Deutsche thinks BoE's UK rate call in May is "finely balanced"

Alliance News

(Alliance News) - Deutsche Bank expects the Bank of England to leave UK interest rates unchanged when it next meets in May, following today's 25 basis point increase to 4.25%.

The investment bank had expected further divisions to emerge within the Monetary Policy Committee, but noted today's decision showed the opposite: most members on the MPC, including the core internal committee, continued to see a strong case for hiking bank rate.

Deutsche said today's hike was a result of three factors: a loosening of fiscal policy, a still tight labour market, and a stronger domestic and global economy, raising the prospect of more persistent price pressures – something the MPC explicitly noted in its decision.

Financial stability risks not an issue...yet, the investment bank noted. But given elevated uncertainty, there is now added focus on credit conditions, something the MPC will be monitoring closely going forward.

Deutsche said with the MPC remaining data dependent, the February inflation surprise leaves the door open to another hike.

But the case for another hike is still very finely balanced, it said.

Services inflation, average weekly earnings, and credit conditions will all be key.

"While we see some upside to growth and pay, we see some downside to services CPI and credit conditions, leaving the May meeting outcome a difficult decision to call."

On balance, Deutsche sees more downside risks than upside.

As such, it stuck to its call for bank rate staying put at 4.25% with risks tilted to one further hike in May.

But economists at Rabobank think that bank rate could rise as high as 4.75% with the next 25bp hike coming in May, although it stressed this requires that global financial stability risks remain contained.

It noted the shift to a meeting-by-meeting approach is not as dovish as some expected.
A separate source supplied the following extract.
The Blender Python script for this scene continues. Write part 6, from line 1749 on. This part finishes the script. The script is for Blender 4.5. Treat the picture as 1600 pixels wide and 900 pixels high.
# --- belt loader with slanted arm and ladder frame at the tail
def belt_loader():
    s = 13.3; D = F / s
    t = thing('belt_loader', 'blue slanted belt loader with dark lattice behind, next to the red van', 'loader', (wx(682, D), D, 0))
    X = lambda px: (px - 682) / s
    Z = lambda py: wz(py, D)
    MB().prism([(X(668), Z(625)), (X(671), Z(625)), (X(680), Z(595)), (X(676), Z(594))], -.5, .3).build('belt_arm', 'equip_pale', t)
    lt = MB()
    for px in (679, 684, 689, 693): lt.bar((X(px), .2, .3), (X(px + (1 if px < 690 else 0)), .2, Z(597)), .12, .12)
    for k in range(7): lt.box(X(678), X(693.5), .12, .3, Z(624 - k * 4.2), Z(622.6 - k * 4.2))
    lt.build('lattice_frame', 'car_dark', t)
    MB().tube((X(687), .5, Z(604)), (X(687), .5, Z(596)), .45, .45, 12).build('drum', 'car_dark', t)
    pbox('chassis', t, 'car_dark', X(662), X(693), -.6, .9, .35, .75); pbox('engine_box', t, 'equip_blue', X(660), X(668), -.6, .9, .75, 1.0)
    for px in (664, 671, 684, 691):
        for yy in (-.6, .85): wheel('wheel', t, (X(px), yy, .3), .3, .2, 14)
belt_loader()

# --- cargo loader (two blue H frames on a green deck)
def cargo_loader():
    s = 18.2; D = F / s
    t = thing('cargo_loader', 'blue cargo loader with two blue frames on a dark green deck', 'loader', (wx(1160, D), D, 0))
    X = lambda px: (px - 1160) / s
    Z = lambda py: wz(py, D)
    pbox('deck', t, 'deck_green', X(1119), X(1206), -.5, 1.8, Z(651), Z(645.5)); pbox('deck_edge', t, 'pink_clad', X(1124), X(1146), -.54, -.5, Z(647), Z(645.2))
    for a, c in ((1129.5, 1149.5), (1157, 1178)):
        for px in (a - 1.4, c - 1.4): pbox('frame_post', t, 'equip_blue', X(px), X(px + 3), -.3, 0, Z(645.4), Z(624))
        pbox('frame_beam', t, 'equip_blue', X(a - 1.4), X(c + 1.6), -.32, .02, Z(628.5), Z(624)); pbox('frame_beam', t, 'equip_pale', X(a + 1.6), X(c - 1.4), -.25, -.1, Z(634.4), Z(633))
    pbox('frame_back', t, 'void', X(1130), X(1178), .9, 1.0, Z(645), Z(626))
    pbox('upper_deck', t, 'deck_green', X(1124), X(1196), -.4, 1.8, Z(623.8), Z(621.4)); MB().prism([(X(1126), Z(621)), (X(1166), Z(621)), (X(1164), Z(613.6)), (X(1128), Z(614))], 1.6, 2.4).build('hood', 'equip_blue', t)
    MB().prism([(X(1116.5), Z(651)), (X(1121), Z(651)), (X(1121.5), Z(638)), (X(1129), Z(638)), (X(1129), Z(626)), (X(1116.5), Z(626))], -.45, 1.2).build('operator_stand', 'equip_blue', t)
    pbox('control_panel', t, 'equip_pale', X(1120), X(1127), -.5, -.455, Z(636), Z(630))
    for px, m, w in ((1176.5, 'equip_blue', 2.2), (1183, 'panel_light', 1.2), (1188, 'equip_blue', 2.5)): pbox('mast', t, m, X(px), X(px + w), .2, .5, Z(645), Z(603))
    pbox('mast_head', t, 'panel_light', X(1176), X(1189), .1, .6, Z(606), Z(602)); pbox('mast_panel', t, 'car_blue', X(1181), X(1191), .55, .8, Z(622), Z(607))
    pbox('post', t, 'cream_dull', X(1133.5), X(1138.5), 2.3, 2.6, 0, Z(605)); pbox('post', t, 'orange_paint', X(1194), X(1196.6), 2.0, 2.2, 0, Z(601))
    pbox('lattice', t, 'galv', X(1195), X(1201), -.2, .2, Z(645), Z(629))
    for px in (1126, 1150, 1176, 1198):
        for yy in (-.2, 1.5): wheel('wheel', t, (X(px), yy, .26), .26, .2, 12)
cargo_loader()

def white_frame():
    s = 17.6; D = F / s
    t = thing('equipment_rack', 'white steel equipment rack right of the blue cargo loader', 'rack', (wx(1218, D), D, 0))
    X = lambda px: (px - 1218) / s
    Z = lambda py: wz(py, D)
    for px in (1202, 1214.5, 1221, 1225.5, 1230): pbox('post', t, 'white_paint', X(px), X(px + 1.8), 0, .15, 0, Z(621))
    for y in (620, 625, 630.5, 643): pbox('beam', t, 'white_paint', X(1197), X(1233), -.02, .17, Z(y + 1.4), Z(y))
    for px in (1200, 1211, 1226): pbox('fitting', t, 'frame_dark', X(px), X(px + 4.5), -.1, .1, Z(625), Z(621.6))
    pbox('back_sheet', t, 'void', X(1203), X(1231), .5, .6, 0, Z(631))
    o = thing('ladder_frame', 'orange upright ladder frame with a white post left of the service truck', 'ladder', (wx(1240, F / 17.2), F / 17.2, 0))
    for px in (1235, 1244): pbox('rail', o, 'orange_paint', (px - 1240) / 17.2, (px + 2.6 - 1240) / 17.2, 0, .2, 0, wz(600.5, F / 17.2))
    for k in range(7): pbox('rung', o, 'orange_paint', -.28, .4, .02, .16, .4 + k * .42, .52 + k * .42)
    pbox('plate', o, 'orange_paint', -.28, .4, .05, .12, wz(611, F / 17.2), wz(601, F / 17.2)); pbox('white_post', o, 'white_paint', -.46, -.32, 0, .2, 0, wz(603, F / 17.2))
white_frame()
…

Analysts at the bank pointed out this is a time of maximal confusion, and new narratives develop and travel through markets at an increasingly fast pace.

In such conditions, projecting a lot of confidence in an economic or rates outlook doesn’t make much sense.

For now, it expects the MPC to go on making decisions that it believes are needed to return inflation back towards target.

"We see the balance remaining tilted towards inflation risk rather

than financial stability risk, after having painfully underestimated inflation in 2021-2022," analyst said.

"We hold on to our long-held view that bank rate could rise as high as 4.75%."